Good humour punches against the power gradient, hence why we ridicule lousy laws, why minorities can call themselves by their racist epithets, and why all the good rape jokes make fun of the rapists. Bad humour doesn’t realize this, and punches any which way it feels like and shields itself with the word “edgy.” You’ll find tonnes of the latter at an open-mic night, but very little in a professional comic’s act.
Humour has its standards, in other words, and I don’t think pushing the belittling stereotype that women obsess over shoes meets those standards.
You’re right about one thing, Justin. This “bullshit-free zone” is a joke. Fortunately, it doesn’t meet a comedy club’s standard of humor.
Why would she need to, Vacula? The funny keeps bringing itself to her. Good that you have a fallback plan for a career, either way.
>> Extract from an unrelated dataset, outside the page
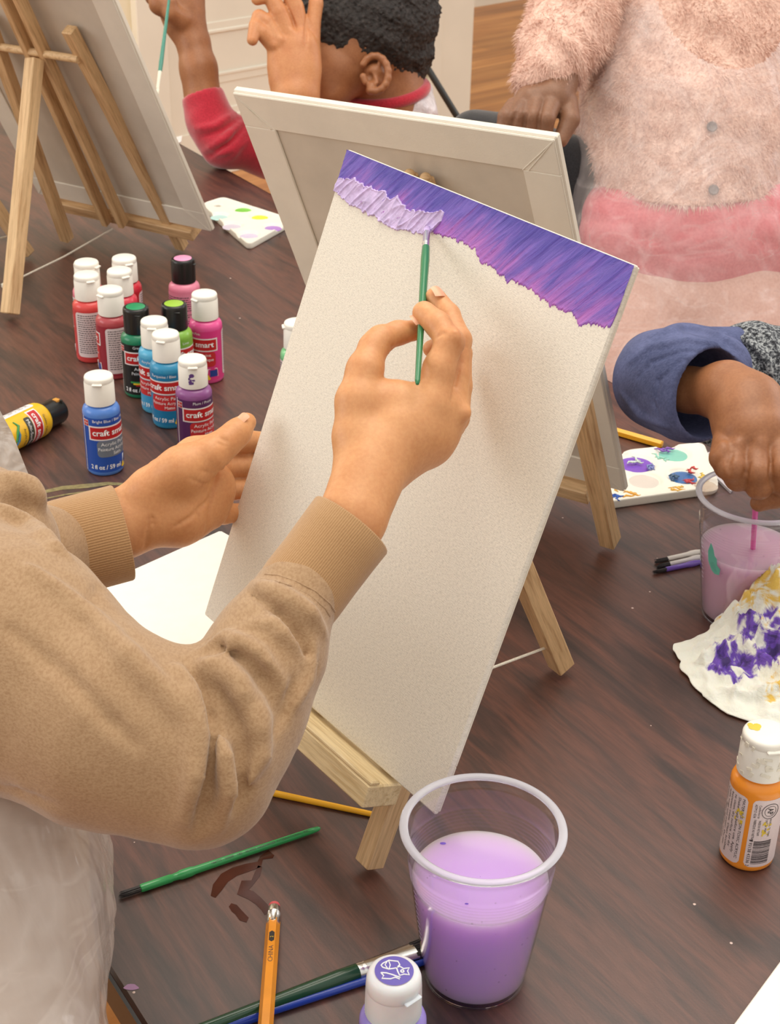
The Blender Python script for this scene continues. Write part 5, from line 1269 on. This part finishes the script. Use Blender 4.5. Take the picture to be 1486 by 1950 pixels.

Justin, my comedy tastes extend to things like Vilification Tennis. I just don’t promote them as being of general interest to atheists unless they’re talking about religion. Can you explain what The Wizard of Oz has to do with atheism? Or shoes?
For that matter, I’d like Justin Vacula to explain to the rest of us how sexism is supposed to be funny. At all.
‘Cuz I don’t find it one bit funny. That he does (or might) tells me a lot more about him than it does about anything else.
Because comedy is immune to criticism. It’s all subjective, isn’t it? So it can never be wrong!
I had read somewhere that the wizard of oz was a good example of an atheistic story. Each of the four travellers believed they lacked something and required external sourcing, but discovered that virtues come from within. The mysterious wizard turns out to be an ordinary person hiding behind a curtain. Don’t go looking for paradise as a solution to your problems; paradise lies in your actual circumstances in the real world.
That doesn’t have anything to do with the chick flick crack, though
Audiences like Vacula are the reason for Sturgeon’s Law.
Translation: btiches ain’t shit, stephanie, but I can’t quit you. PAY ATTENTION TO MEEEEEE!!!!!!
Hah, I took on the admin of that page for his love of alcoholics anonymous and he has never forgiven me. Can you imagine an antitheist page giving love to a religious 12 step organization?? Yeah, neither could I but, there you have it.
EllenBeth Wachs
Oh, but AA isn’t religious, it’s “spiritual”! And it’s totally NOT a cult!
</deadpan>
Yeah, so I was told… over and over and over and over again by the holy roller spiritual but not religious AAbots for 23 years before I escaped the totally not a cult.